[Short task]
Return each entry exactly, with none missing.

··········

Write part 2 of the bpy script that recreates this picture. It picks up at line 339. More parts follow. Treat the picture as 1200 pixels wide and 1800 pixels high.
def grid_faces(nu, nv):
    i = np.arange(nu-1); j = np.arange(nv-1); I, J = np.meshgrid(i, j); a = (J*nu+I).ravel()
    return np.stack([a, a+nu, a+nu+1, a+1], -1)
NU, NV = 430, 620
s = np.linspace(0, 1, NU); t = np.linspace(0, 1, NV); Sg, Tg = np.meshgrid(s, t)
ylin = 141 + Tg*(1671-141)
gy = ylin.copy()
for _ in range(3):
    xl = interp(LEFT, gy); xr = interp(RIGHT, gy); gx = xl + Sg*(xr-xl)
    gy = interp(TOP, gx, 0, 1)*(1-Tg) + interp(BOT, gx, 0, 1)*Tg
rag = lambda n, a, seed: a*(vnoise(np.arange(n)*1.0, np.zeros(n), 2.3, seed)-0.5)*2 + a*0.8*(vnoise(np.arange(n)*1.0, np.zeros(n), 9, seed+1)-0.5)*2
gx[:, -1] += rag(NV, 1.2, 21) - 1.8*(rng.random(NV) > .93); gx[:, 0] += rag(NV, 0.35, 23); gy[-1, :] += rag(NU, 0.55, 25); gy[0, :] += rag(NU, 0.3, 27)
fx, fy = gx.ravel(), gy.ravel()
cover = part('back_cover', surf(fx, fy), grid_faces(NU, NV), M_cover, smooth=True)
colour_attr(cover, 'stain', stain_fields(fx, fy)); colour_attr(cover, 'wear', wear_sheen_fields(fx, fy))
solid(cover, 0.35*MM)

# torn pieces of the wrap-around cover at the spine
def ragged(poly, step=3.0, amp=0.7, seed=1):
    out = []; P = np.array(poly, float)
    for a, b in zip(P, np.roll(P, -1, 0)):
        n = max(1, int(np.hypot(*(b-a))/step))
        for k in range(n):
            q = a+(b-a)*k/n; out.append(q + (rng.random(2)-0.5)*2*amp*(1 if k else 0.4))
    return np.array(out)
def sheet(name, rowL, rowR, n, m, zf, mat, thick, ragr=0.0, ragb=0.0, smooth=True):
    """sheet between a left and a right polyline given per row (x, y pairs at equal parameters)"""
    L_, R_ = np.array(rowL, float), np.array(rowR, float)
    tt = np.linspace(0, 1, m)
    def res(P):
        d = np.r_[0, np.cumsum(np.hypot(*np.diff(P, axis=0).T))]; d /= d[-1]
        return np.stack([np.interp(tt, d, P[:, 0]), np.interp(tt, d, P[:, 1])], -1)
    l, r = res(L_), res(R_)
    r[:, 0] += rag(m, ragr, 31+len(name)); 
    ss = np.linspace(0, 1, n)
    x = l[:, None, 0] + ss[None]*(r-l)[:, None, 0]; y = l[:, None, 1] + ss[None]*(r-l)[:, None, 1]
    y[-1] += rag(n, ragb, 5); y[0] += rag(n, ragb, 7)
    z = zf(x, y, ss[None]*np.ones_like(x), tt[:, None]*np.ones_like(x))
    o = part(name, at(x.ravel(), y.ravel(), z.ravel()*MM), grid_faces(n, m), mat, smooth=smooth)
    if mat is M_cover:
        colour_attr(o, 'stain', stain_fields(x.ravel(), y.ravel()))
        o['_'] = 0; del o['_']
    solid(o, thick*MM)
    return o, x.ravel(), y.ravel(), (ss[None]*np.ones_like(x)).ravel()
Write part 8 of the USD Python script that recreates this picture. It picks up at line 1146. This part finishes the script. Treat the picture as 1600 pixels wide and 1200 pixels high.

··········

[The solution]
Write part 2 of the bpy script that recreates this picture. It picks up at line 339. More parts follow. Treat the picture as 1200 pixels wide and 1800 pixels high.
def grid_faces(nu, nv):
    i = np.arange(nu-1); j = np.arange(nv-1); I, J = np.meshgrid(i, j); a = (J*nu+I).ravel()
    return np.stack([a, a+nu, a+nu+1, a+1], -1)
NU, NV = 430, 620
s = np.linspace(0, 1, NU); t = np.linspace(0, 1, NV); Sg, Tg = np.meshgrid(s, t)
ylin = 141 + Tg*(1671-141)
gy = ylin.copy()
for _ in range(3):
    xl = interp(LEFT, gy); xr = interp(RIGHT, gy); gx = xl + Sg*(xr-xl)
    gy = interp(TOP, gx, 0, 1)*(1-Tg) + interp(BOT, gx, 0, 1)*Tg
rag = lambda n, a, seed: a*(vnoise(np.arange(n)*1.0, np.zeros(n), 2.3, seed)-0.5)*2 + a*0.8*(vnoise(np.arange(n)*1.0, np.zeros(n), 9, seed+1)-0.5)*2
gx[:, -1] += rag(NV, 1.2, 21) - 1.8*(rng.random(NV) > .93); gx[:, 0] += rag(NV, 0.35, 23); gy[-1, :] += rag(NU, 0.55, 25); gy[0, :] += rag(NU, 0.3, 27)
fx, fy = gx.ravel(), gy.ravel()
cover = part('back_cover', surf(fx, fy), grid_faces(NU, NV), M_cover, smooth=True)
colour_attr(cover, 'stain', stain_fields(fx, fy)); colour_attr(cover, 'wear', wear_sheen_fields(fx, fy))
solid(cover, 0.35*MM)

# torn pieces of the wrap-around cover at the spine
def ragged(poly, step=3.0, amp=0.7, seed=1):
    out = []; P = np.array(poly, float)
    for a, b in zip(P, np.roll(P, -1, 0)):
        n = max(1, int(np.hypot(*(b-a))/step))
        for k in range(n):
            q = a+(b-a)*k/n; out.append(q + (rng.random(2)-0.5)*2*amp*(1 if k else 0.4))
    return np.array(out)
def sheet(name, rowL, rowR, n, m, zf, mat, thick, ragr=0.0, ragb=0.0, smooth=True):
    """sheet between a left and a right polyline given per row (x, y pairs at equal parameters)"""
    L_, R_ = np.array(rowL, float), np.array(rowR, float)
    tt = np.linspace(0, 1, m)
    def res(P):
        d = np.r_[0, np.cumsum(np.hypot(*np.diff(P, axis=0).T))]; d /= d[-1]
        return np.stack([np.interp(tt, d, P[:, 0]), np.interp(tt, d, P[:, 1])], -1)
    l, r = res(L_), res(R_)
    r[:, 0] += rag(m, ragr, 31+len(name)); 
    ss = np.linspace(0, 1, n)
    x = l[:, None, 0] + ss[None]*(r-l)[:, None, 0]; y = l[:, None, 1] + ss[None]*(r-l)[:, None, 1]
    y[-1] += rag(n, ragb, 5); y[0] += rag(n, ragb, 7)
    z = zf(x, y, ss[None]*np.ones_like(x), tt[:, None]*np.ones_like(x))
    o = part(name, at(x.ravel(), y.ravel(), z.ravel()*MM), grid_faces(n, m), mat, smooth=smooth)
    if mat is M_cover:
        colour_attr(o, 'stain', stain_fields(x.ravel(), y.ravel()))
        o['_'] = 0; del o['_']
    solid(o, thick*MM)
    return o, x.ravel(), y.ravel(), (ss[None]*np.ones_like(x)).ravel()
Write part 8 of the USD Python script that recreates this picture. It picks up at line 1146. This part finishes the script. Treat the picture as 1600 pixels wide and 1200 pixels high.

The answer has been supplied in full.